Le possibilità che le uscite da questa crisi siano in termini di compressione delle libertà democratiche, se non peggio, è data dal convergere di due elementi.
Da un lato il malcontento degli strati popolari, se non trova un’adeguata risposta positiva, viene incanalato in guerre tra poveri (precari contro lavoratori stabili, “partite IVA” contro lavoratori dipendenti, italiani contro stranieri, giovani contro pensionati) e nuovi indirizzi autoritari possono perfino venir invocati dalle masse. Il fenomeno del leghismo, della xenofobia, dell’invocazione di politiche securitarie potrebbero essere la punta dell’iceberg di un imbarbarimento più complessivo. Inoltre l’incapacità di dare risposte di tipo solidaristico ai bisogni della gente ha spinto alla ricerca di soluzioni di tipo individualistico, competitivo ed egoistico.

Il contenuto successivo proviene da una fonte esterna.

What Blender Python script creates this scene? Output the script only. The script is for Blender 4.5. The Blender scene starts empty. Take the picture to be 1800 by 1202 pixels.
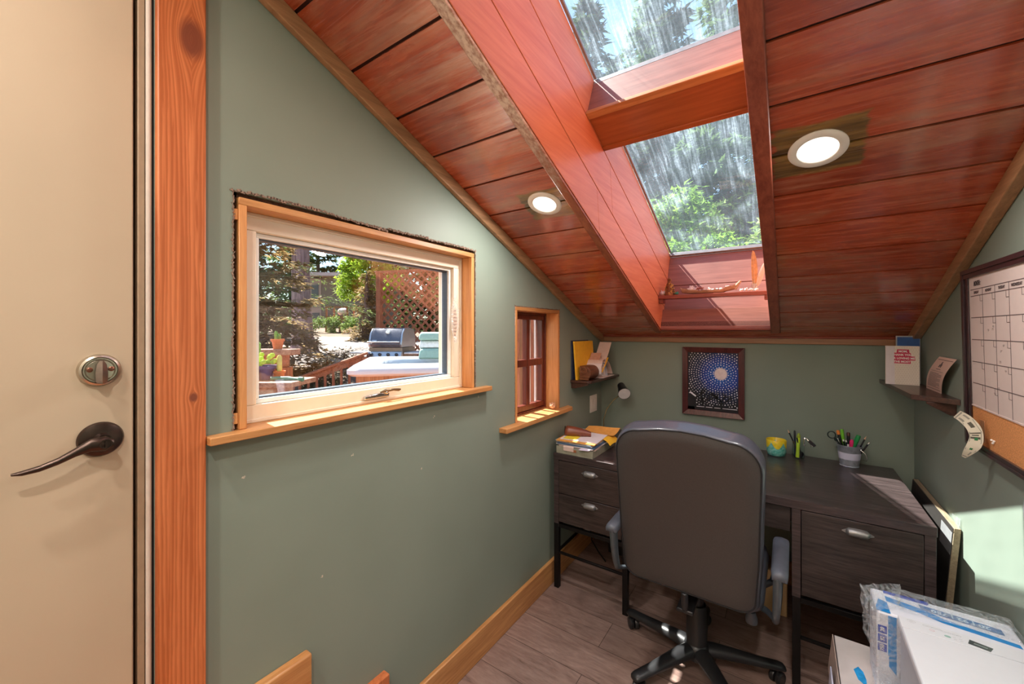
import bpy, bmesh, math, random
from mathutils import Vector, Matrix, Euler, noise as mnoise

scene = bpy.context.scene
C = scene.collection
R_ = math.radians

# ---------------------------------------------------------------- camera
cam_data = bpy.data.cameras.new('camera')
cam = bpy.data.objects.new('camera', cam_data)
C.objects.link(cam)
cam.location = (1.144, 0.0, 1.45)
cam.rotation_euler = (R_(90), 0, R_(34.76))
cam_data.sensor_width = 36
cam_data.lens = 707.0 / 1800 * 36
cam_data.shift_y = -20.2 / 1800
cam_data.clip_start = 0.02
cam_data.clip_end = 300
scene.camera = cam

# ---------------------------------------------------------------- view, sky, sun
scene.view_settings.view_transform = 'Standard'
scene.view_settings.look = 'None'
scene.view_settings.gamma = 1
scene.view_settings.use_curve_mapping = False
scene.view_settings.exposure = 0.0

SUN = Vector((1.0, -0.12, -1.43)).normalized()
world = bpy.data.worlds.new('sky')
scene.world = world
world.use_nodes = True
wn = world.node_tree.nodes
sky = wn.new('ShaderNodeTexSky')
sky.sky_type = 'NISHITA'
sky.sun_disc = False
sky.sun_elevation = R_(55)
sky.sun_rotation = R_(-83)
sky.altitude = 1800
sky.air_density = 1.4
world.node_tree.links.new(sky.outputs[0], wn['Background'].inputs[0])
wn['Background'].inputs[1].default_value = 0.30

sd = bpy.data.lights.new('sun', 'SUN')
sd.energy = 21.0
sd.angle = R_(0.6)
sd.color = (1.0, 0.95, 0.88)
so = bpy.data.objects.new('sun', sd)
so.rotation_euler = SUN.to_track_quat('-Z', 'Y').to_euler()
so.location = (-12, 3, 18)
C.objects.link(so)

CAN_POWER = 6.5       # the two recessed lights in view
FILL_POWER = 25.0     # each unseen fill light added behind the viewer

# ---------------------------------------------------------------- helpers
def lin(c):
    c = c / 255.0
    return c / 12.92 if c <= 0.04045 else ((c + 0.055) / 1.055) ** 2.4

def rgb(r, g, b):
    return (lin(r), lin(g), lin(b), 1)

MATS = {}

class N:
    """small node-building helper"""
    def __init__(self, name):
        self.m = bpy.data.materials.new(name)
        self.m.use_nodes = True
        self.t = self.m.node_tree
        self.b = self.t.nodes['Principled BSDF']
        self.out = self.t.nodes['Material Output']
    def n(self, typ, **kw):
        x = self.t.nodes.new(typ)
        for k, v in kw.items():
            if hasattr(x, k):
                setattr(x, k, v)
            else:
                x.inputs[k].default_value = v
        return x
    def l(self, a, b):
        self.t.links.new(a, b)
    def coord(self, scale=(1, 1, 1), rot=(0, 0, 0)):
        tc = self.n('ShaderNodeTexCoord')
        mp = self.n('ShaderNodeMapping')
        mp.inputs['Scale'].default_value = scale
        mp.inputs['Rotation'].default_value = rot
        self.l(tc.outputs['Object'], mp.inputs['Vector'])
        return mp.outputs[0]
    def noise(self, vec, scale, detail=4, rough=0.55, dist=0.0):
        x = self.n('ShaderNodeTexNoise')
        x.inputs['Scale'].default_value = scale
        x.inputs['Detail'].default_value = detail
        x.inputs['Roughness'].default_value = rough
        x.inputs['Distortion'].default_value = dist
        if vec is not None:
            self.l(vec, x.inputs['Vector'])
        return x.outputs[0]
    def ramp(self, fac, stops):
        x = self.n('ShaderNodeValToRGB')
        cr = x.color_ramp
        while len(cr.elements) < len(stops):
            cr.elements.new(0.5)
        for e, (p, c) in zip(cr.elements, stops):
            e.position = p
            e.color = c
        self.l(fac, x.inputs[0])
        return x.outputs[0]
    def mix(self, fac, a, b, mode='MIX'):
        x = self.n('ShaderNodeMix')
        x.data_type = 'RGBA'
        x.blend_type = mode
        for sock, v in ((x.inputs[0], fac), (x.inputs[6], a), (x.inputs[7], b)):
            if hasattr(v, 'is_linked'):
                self.l(v, sock)
            else:
                sock.default_value = v
        return x.outputs[2]
    def math(self, op, a, b=0.0, c=0.0):
        x = self.n('ShaderNodeMath')
        x.operation = op
        for i, v in enumerate((a, b, c)):
            if hasattr(v, 'is_linked'):
                self.l(v, x.inputs[i])
            else:
                x.inputs[i].default_value = v
        return x.outputs[0]
    def sep(self, v):
        x = self.n('ShaderNodeSeparateXYZ')
        self.l(v, x.inputs[0])
        return x.outputs
    def bump(self, h, strength=0.2, dist=0.01):
        x = self.n('ShaderNodeBump')
        x.inputs['Strength'].default_value = strength
        x.inputs['Distance'].default_value = dist
        self.l(h, x.inputs['Height'])
        self.l(x.outputs[0], self.b.inputs['Normal'])

def plain(name, col, rough=0.5, metal=0.0, coat=0.0, var=0.06, bump=0.0, scale=40):
    if name in MATS:
        return MATS[name]
    k = N(name)
    v = k.noise(k.coord(), scale, 3)
    c0 = tuple(max(0, x * (1 - var * 2)) for x in col[:3]) + (1,)
    c1 = tuple(min(1, x * (1 + var * 2)) for x in col[:3]) + (1,)
    k.l(k.ramp(v, [(0.3, c0), (0.7, c1)]), k.b.inputs['Base Color'])
    k.b.inputs['Roughness'].default_value = rough
    k.b.inputs['Metallic'].default_value = metal
    k.b.inputs['Coat Weight'].default_value = coat
    if bump:
        k.bump(v, bump, 0.002)
    MATS[name] = k.m
    return k.m

def wood(name, dark, light, axis='Y', scale=1.0, rough=0.45, coat=0.0, var=0.5, bump=0.08, knots=False, spec=0.5):
    """grain running along the given axis"""
    if name in MATS:
        return MATS[name]
    k = N(name)
    s = {'X': (0.9, 14, 14), 'Y': (14, 0.9, 14), 'Z': (14, 14, 0.9)}[axis]
    s = tuple(x * scale for x in s)
    v = k.coord(s)
    n1 = k.noise(v, 2.2, 6, 0.6, 1.2)
    n2 = k.noise(v, 9.0, 3, 0.6, 0.3)
    f = k.math('ADD', k.math('MULTIPLY', n1, 0.65), k.math('MULTIPLY', n2, 0.35))
    mid = tuple((a + b) / 2 for a, b in zip(dark, light))
    col = k.ramp(f, [(0.36, dark), (0.5, mid), (0.64, light)])
    broad = k.noise(k.coord((1.3, 1.3, 1.3)), 2.0, 2)
    col = k.mix(var, col, k.ramp(broad, [(0.3, (0.75, 0.75, 0.75, 1)), (0.7, (1.2, 1.2, 1.2, 1))]), 'MULTIPLY')
    if knots:
        vo = k.n('ShaderNodeTexVoronoi')
        s2 = {'X': (0.8, 3, 3), 'Y': (3, 0.8, 3), 'Z': (3, 3, 0.8)}[axis]
        k.l(k.coord(s2), vo.inputs['Vector'])
        vo.inputs['Scale'].default_value = 2.2
        kn = k.ramp(vo.outputs['Distance'], [(0.05, (0.25, 0.16, 0.1, 1)), (0.12, (1, 1, 1, 1))])
        col = k.mix(0.8, col, kn, 'MULTIPLY')
    k.l(col, k.b.inputs['Base Color'])
    k.b.inputs['Roughness'].default_value = rough
    k.b.inputs['Coat Weight'].default_value = coat
    k.b.inputs['Coat Roughness'].default_value = 0.15
    k.b.inputs['Specular IOR Level'].default_value = spec
    k.bump(f, bump, 0.003)
    MATS[name] = k.m
    return k.m

def tagp(o, label=None, cat=None, group=None, kind=None):
    if label: o['label'] = label
    if cat: o['category'] = cat
    if group: o['group'] = group
    if kind: o['kind'] = kind
    return o

def thing(name, label, cat, loc=(0, 0, 0), rotz=0.0, group=None):
    o = bpy.data.objects.new(name, None)
    o.empty_display_size = 0.05
    o.location = loc
    o.rotation_euler = (0, 0, rotz)
    C.objects.link(o)
    return tagp(o, label, cat, group)

def wmat(o):
    m = o.matrix_basis.copy()
    p = o.parent
    while p:
        m = p.matrix_basis @ m
        p = p.parent
    return m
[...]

Questi tipi di reazione sono ben alimentati da determinati settori politici e mass media proprio perché convergono con un interesse preciso dei poteri forti: quello di ridurre gli spazi di partecipazione democratica e le possibilità di organizzazione dei lavoratori, di unificazione delle classi sfruttate per poter comprimerne ulteriormente il tenore di vita. Tutto ciò è condizione necessaria per uscire dalla crisi se si vuole escludere una redistribuzione del reddito e il rilancio dello stato sociale. Se si vuol fare passare il sostegno pubblico nella forma di sostegno alle imprese decotte e che hanno giocato d’azzardo ecc. È significativo il fatto che le prime risposte alla crisi sono state il sovvenzionamento delle banche, la cui spregiudicatezza ne aveva determinato l’insolvenza, e non il risarcimento dei lavoratori, il rilancio dei servizi pubblici e di un ruolo dello Stato nell’economia.
Di fronte all’oggettività di questi pericoli e all’attacco evidente in atto, hanno poche possibilità di successo risposte su un terreno puramente difensivo. Bisogna aggiungere a ciò la costruzione di un progetto di nuova organizzazione sociale in grado di indicare una prospettiva positiva, credibile e fattibile a tutti coloro che soffrono le conseguenze della crisi.
1. 1 Febbraio 2009 alle 2:47 pm
Tommaso scrive:
Il pensiero unico neoliberista ha procurato disastri.
Stupisce che qualcuno insista a confondere le causa con i rimedi.